I started with the junk closet on the first floor. I’d allocated two hours to complete the closet, divided over two days. I was committed to making the system work and went to attack the top shelf first, as per the battle plan. Which is when I hit the first roadblock: I needed a stepstool. The stepstool should have been right inside the closet, folded and blocking access to the lower three shelves. But it was missing.
My sharp sleuthing skills led me to the dining room, my suspicions growing at the sound of ill-concealed urgent whispers.
I found the kids surrounding the stepstool, with Yoni on the top rung holding the bristles of a broom and scraping the stick along the ceiling, precariously close to the chandelier.
“You almost got it! Scrape it harder!”
“What are you doing?!” I yelled, even though it was pretty obvious, but no one ever really answers me anyway.
“Oh. Hi, Ma. Ummm. Nothing. Don’t worry. We’re getting it down.”
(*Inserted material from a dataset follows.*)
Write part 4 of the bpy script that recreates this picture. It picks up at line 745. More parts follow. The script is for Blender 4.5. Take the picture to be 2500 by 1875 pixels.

Oh, no, they weren’t. There’s no getting down a sticky hand without leaving a tell-tale greasy spot on the painted surface. There were already two similar spots up there plus another on the playroom wall, which was why I had banned those sticky hand toys from the house. They, along with slime, putty, and glitter, were illegal contrabands.
I know, I should have let them deal with the consequences and scrub the ceiling clean, but my cleaning clock was ticking and I needed that stepstool. I left the blue palm with a trailing tail adorning my dining room ceiling and added to the cleaning chart Sticky Hands on Ceiling.
I glanced at my watch; 42 minutes left. Time sure flies by fast when you have kids.